In commissioning the figure, the cardinal needed to have the agreement of not just Bernini but also his select patrons. Bernini's patrons were Cardinal Antonio Barberini and his uncle, Pope Urban VIII. The Pope expressed a lack of enthusiasm for a full-size statue. As a result, Bernini suggested instead that he work on a bust of Cardinal Richelieu. In the end, work on a full-sized statue did not happen.

Bernini began work on the life-size bust in November 1640 and completed it in January 1641. Produced in Marble, the bust shows the cardinal as a prelate, displaying the Order of the Saint-Esprit. Bernini has provided the figure with a suitably grave and noble air that befits the cardinal's role.

Rather than travel to France, he undertook the work in Rome. In producing the bust, he did not have the benefit of Cardinal Richelieu sitting for him. Instead, Bernini worked from images sent to him from France. One of those pictures used for the sculpture may have been the Triple Portrait of Cardinal de Richelieu by Philippe de Champaigne. In August 1641, the completed work arrived back in Paris. While there was praise for Bernini and his work, the bust may not have been as well-liked as thought. This may account for why Richelieu had the French sculptor, Jean Warin create another bust.

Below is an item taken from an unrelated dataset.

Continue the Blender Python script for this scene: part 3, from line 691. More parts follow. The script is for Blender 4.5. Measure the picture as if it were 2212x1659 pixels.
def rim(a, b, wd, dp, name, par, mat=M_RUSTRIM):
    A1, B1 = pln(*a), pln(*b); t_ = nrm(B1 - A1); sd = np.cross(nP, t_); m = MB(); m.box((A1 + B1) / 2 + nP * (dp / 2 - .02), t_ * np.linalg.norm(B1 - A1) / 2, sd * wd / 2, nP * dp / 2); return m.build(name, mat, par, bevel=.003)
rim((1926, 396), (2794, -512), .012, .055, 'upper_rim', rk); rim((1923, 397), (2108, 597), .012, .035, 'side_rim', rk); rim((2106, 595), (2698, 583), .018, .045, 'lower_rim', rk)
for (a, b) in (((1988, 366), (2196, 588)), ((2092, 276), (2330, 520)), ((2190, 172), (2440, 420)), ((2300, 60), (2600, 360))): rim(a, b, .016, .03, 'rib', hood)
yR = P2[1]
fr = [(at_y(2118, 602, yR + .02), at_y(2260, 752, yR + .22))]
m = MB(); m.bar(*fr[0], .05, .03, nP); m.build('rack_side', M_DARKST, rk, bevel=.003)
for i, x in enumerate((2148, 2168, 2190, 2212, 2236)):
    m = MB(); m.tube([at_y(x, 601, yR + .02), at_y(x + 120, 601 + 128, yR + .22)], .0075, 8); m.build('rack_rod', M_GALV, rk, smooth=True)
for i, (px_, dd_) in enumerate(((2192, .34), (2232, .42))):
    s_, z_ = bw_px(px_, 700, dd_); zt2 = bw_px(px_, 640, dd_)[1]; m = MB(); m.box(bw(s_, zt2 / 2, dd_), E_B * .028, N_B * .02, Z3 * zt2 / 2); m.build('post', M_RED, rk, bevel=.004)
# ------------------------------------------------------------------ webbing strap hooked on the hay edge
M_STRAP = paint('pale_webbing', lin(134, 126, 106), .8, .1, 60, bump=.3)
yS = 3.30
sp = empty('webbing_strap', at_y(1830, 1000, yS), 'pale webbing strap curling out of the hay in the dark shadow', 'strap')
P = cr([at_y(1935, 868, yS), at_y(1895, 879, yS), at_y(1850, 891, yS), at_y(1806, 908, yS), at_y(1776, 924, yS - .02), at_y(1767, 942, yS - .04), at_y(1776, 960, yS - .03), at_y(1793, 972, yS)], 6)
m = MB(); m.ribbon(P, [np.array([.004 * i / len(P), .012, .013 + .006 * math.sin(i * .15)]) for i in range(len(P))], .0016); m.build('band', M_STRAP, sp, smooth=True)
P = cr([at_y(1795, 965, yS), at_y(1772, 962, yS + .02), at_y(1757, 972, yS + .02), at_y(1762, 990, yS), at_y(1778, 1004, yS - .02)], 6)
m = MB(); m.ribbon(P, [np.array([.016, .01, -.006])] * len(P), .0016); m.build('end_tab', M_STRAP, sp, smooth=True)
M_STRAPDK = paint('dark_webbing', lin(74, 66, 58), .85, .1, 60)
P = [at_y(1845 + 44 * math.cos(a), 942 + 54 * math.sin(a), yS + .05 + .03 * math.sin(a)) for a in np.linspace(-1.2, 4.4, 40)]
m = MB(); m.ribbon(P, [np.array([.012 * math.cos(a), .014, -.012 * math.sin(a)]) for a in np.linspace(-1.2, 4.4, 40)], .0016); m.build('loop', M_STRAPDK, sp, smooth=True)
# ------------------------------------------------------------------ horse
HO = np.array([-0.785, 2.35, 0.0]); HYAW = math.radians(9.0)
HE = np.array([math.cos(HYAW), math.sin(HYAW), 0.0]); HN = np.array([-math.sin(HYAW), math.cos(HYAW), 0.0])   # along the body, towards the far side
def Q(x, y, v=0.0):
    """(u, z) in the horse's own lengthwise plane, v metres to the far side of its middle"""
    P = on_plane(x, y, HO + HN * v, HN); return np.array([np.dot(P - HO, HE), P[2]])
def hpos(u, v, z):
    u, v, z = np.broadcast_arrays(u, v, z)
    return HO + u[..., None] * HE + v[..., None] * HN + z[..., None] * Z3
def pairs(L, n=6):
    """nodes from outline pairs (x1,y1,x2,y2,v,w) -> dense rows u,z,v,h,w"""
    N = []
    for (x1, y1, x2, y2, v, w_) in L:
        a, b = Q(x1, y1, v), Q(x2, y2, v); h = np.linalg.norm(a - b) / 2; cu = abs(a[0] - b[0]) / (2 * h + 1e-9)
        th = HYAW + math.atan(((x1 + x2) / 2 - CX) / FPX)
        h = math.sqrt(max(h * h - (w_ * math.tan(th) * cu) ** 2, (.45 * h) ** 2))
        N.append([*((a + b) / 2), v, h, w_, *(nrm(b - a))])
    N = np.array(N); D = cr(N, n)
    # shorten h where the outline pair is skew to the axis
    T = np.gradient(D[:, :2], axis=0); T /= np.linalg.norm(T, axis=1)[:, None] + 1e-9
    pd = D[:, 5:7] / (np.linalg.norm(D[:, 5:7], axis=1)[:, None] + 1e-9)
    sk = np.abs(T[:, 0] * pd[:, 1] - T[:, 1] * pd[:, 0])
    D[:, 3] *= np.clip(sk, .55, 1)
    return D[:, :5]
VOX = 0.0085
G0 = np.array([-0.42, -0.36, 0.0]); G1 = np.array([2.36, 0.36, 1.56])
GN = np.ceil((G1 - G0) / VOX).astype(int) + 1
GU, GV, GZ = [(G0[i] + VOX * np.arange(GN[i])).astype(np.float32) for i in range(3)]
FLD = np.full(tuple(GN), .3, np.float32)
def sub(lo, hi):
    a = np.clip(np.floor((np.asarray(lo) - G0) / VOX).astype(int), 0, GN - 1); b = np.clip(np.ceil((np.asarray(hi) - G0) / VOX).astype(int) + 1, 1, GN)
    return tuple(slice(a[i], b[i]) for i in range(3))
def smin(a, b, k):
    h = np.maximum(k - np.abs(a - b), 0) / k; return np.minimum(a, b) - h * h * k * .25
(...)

By the end of the 1600s, the whereabouts of the bust were unknown. It remained this way until 1786 when the bust again resurfaced. Records show that it was, at that time, listed as being at Notre-Dame. Despite its listing, there was no name for the creator of the work. It was seven years later when the sculpture reappeared in the Musée des Monuments Français. The listings for the sculpture showed it as being one by Coysevox. It wasn't until 1910 when research re-established that the bust was by the sculptor, Bernini.

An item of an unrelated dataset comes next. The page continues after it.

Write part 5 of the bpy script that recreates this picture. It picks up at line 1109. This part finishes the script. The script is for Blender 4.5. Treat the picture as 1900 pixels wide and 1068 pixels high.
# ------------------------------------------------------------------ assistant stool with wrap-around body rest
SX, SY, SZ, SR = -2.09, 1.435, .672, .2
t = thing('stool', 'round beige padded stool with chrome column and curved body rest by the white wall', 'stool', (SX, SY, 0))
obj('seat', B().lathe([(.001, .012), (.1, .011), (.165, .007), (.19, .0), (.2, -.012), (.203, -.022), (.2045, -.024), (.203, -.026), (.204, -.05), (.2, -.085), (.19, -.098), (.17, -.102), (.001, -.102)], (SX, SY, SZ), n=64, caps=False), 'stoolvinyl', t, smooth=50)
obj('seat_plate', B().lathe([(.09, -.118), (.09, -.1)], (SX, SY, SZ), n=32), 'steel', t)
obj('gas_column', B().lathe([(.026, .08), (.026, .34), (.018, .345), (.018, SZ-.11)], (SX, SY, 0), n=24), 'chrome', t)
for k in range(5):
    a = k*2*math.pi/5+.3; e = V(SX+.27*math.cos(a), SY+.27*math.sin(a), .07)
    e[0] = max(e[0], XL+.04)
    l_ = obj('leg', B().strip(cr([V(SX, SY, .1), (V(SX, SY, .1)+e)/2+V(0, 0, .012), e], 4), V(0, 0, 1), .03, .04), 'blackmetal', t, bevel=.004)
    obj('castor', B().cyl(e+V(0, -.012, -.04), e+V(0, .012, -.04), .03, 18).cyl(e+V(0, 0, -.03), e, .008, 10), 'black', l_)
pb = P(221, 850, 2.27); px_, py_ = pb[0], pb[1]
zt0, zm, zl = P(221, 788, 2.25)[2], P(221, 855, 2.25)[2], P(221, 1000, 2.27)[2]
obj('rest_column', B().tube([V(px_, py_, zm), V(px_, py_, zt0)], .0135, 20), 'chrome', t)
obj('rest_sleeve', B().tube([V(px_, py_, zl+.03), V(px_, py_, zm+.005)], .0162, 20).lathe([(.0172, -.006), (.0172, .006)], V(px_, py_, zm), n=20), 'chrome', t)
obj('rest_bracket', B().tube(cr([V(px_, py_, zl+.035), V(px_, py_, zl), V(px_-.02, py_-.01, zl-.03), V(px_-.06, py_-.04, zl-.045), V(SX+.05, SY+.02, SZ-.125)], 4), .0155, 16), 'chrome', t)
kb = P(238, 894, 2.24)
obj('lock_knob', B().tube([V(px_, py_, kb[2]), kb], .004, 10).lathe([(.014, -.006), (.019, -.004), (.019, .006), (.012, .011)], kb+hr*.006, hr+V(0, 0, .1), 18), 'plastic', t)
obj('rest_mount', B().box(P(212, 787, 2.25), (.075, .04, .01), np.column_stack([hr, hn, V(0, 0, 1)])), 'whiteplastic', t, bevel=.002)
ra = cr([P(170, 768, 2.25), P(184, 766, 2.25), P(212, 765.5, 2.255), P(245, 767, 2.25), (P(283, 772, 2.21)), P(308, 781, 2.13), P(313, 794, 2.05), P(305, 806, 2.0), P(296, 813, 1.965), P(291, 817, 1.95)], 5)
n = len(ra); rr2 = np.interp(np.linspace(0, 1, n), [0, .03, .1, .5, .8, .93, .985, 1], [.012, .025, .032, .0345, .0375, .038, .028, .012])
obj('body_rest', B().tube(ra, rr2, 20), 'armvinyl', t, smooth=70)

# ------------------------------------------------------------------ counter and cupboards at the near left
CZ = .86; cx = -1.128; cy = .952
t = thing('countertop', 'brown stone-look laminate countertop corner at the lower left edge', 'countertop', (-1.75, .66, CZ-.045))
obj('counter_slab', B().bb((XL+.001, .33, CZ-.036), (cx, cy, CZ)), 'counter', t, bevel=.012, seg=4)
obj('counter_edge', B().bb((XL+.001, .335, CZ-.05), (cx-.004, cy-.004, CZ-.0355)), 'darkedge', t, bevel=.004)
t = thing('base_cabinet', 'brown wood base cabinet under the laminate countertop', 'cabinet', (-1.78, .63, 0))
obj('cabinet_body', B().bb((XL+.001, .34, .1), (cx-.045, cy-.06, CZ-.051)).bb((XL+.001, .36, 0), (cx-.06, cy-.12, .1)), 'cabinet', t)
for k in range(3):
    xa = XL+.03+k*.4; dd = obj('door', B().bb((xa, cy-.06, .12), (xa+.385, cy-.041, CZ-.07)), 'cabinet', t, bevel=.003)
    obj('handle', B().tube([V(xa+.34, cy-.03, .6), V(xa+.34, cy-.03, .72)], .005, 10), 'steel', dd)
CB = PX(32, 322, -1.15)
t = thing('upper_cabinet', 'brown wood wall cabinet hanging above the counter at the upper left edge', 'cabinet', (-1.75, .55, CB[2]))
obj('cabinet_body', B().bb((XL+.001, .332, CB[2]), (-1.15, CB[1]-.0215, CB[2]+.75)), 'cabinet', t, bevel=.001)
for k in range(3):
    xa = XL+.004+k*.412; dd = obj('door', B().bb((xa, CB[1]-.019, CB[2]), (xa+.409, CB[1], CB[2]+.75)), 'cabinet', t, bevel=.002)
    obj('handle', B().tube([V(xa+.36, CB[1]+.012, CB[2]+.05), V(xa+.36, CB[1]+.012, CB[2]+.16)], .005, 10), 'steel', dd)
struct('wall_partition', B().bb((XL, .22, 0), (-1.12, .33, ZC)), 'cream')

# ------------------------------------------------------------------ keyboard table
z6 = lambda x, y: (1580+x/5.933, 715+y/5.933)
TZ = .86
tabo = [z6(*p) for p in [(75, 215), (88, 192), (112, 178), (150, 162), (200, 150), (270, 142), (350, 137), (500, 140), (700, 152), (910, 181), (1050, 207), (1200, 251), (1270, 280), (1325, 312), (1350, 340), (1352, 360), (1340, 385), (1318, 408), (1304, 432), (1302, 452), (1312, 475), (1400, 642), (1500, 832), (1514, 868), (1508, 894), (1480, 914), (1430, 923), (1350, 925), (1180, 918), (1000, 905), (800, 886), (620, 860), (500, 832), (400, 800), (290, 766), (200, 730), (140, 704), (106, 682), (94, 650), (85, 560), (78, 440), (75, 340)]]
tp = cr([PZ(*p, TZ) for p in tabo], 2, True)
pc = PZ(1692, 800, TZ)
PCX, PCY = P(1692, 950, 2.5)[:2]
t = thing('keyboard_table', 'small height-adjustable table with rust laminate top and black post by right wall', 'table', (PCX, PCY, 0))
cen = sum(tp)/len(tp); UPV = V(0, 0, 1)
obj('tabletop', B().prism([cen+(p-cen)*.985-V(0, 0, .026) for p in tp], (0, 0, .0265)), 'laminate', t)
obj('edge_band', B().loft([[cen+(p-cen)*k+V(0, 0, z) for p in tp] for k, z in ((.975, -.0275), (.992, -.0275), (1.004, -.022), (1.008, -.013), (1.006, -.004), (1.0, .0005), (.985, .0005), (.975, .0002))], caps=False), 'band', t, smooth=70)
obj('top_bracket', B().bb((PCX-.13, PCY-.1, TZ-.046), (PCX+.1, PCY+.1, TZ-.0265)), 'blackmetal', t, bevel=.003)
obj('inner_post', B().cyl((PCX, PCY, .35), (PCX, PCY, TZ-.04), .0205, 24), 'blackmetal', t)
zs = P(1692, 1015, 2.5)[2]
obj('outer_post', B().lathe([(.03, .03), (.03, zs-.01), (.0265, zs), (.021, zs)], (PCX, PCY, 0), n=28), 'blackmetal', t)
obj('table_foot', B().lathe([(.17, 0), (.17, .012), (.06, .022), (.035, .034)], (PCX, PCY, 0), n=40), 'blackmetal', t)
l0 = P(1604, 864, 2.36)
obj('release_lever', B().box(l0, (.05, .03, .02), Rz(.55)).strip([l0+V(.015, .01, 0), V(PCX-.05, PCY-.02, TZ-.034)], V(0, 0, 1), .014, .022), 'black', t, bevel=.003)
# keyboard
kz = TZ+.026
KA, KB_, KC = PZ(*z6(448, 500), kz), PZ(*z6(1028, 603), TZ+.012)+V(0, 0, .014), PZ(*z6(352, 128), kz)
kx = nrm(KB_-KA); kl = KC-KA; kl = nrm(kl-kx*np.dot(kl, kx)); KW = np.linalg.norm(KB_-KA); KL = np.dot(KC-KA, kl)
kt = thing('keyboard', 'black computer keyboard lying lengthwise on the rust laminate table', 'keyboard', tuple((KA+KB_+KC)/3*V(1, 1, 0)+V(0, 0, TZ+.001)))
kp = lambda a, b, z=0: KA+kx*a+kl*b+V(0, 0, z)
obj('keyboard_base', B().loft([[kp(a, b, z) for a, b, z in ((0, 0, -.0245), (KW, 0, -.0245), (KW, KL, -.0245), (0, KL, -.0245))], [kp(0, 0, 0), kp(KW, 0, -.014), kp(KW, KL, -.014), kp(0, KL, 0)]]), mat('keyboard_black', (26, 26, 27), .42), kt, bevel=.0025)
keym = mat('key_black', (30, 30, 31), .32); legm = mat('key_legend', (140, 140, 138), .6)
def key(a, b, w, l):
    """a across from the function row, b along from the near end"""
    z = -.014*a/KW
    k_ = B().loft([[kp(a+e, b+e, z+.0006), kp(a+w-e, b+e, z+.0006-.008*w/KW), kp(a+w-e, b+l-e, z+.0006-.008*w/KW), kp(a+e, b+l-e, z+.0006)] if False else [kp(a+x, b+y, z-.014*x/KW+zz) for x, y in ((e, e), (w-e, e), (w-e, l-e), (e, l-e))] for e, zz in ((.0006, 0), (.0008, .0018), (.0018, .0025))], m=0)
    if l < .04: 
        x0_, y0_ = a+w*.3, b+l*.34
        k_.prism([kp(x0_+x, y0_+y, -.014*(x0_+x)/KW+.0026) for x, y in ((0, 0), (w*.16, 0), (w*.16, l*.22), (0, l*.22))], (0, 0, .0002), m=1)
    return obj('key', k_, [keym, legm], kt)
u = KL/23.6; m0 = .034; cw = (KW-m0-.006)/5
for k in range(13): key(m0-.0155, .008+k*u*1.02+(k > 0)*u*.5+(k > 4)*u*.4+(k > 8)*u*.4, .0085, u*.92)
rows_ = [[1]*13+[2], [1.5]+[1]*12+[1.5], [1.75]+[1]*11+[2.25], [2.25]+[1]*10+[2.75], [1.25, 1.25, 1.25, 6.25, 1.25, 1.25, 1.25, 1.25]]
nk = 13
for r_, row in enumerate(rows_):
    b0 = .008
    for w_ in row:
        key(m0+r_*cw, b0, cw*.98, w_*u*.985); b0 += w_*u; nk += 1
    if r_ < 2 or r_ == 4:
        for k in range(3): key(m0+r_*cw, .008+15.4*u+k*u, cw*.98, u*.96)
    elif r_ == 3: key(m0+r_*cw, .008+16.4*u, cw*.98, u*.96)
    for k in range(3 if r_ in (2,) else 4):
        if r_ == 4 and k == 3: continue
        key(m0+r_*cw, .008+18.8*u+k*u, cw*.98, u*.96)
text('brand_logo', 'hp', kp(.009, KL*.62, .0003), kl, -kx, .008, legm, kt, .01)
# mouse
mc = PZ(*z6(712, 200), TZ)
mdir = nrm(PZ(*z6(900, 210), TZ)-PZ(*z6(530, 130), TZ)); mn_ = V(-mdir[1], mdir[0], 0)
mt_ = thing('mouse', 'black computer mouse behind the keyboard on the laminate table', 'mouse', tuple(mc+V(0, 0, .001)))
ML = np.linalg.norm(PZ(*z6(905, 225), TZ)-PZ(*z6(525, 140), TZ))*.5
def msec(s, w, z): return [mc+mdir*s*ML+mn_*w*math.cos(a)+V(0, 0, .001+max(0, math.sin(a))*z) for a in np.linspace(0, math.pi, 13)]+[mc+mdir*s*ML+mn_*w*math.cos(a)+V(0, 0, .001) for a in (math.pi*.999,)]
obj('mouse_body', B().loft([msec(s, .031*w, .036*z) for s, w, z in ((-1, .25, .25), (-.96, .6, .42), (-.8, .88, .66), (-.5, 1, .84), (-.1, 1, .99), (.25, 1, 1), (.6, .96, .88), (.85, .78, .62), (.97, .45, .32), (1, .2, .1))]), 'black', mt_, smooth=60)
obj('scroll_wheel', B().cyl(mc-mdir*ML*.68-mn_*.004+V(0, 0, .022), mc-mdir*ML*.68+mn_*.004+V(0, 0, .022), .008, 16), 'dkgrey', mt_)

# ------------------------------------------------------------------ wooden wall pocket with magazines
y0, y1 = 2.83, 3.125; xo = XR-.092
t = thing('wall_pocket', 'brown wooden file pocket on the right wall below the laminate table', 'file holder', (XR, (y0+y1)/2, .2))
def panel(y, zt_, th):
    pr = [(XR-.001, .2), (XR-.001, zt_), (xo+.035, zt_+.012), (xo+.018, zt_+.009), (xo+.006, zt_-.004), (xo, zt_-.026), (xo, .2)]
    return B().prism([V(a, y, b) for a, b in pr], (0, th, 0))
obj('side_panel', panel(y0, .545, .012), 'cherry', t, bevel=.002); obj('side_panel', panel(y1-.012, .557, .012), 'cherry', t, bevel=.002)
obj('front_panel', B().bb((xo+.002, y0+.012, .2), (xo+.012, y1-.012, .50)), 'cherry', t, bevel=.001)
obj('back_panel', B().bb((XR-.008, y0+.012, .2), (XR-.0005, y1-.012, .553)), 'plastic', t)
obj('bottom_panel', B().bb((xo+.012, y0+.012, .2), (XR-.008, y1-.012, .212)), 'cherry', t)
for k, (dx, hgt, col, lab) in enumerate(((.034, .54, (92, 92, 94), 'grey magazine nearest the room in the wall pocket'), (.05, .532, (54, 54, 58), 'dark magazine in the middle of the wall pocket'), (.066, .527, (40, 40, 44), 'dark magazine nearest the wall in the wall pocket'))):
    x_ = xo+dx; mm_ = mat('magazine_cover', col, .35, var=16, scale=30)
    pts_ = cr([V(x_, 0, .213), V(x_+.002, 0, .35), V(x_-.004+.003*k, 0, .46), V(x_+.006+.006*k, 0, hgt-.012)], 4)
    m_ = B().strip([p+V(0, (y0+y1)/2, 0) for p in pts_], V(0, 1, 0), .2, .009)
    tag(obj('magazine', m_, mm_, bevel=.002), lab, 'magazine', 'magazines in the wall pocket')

The Bust of Cardinal Richelieu is modelled in the Baroque style. The baroque style of sculpture takes its inspiration from the statues of ancient Rome. Bernini was a leading figure in sculptures of this style. As a result of the patronage of Pope Urban VIII, Bernini produced a series of notable statues for the Vatican. In line with the baroque style, his works show faces and gestures that strongly express their emotions. Many consider his works to be exceptionally realistic and highly decorative.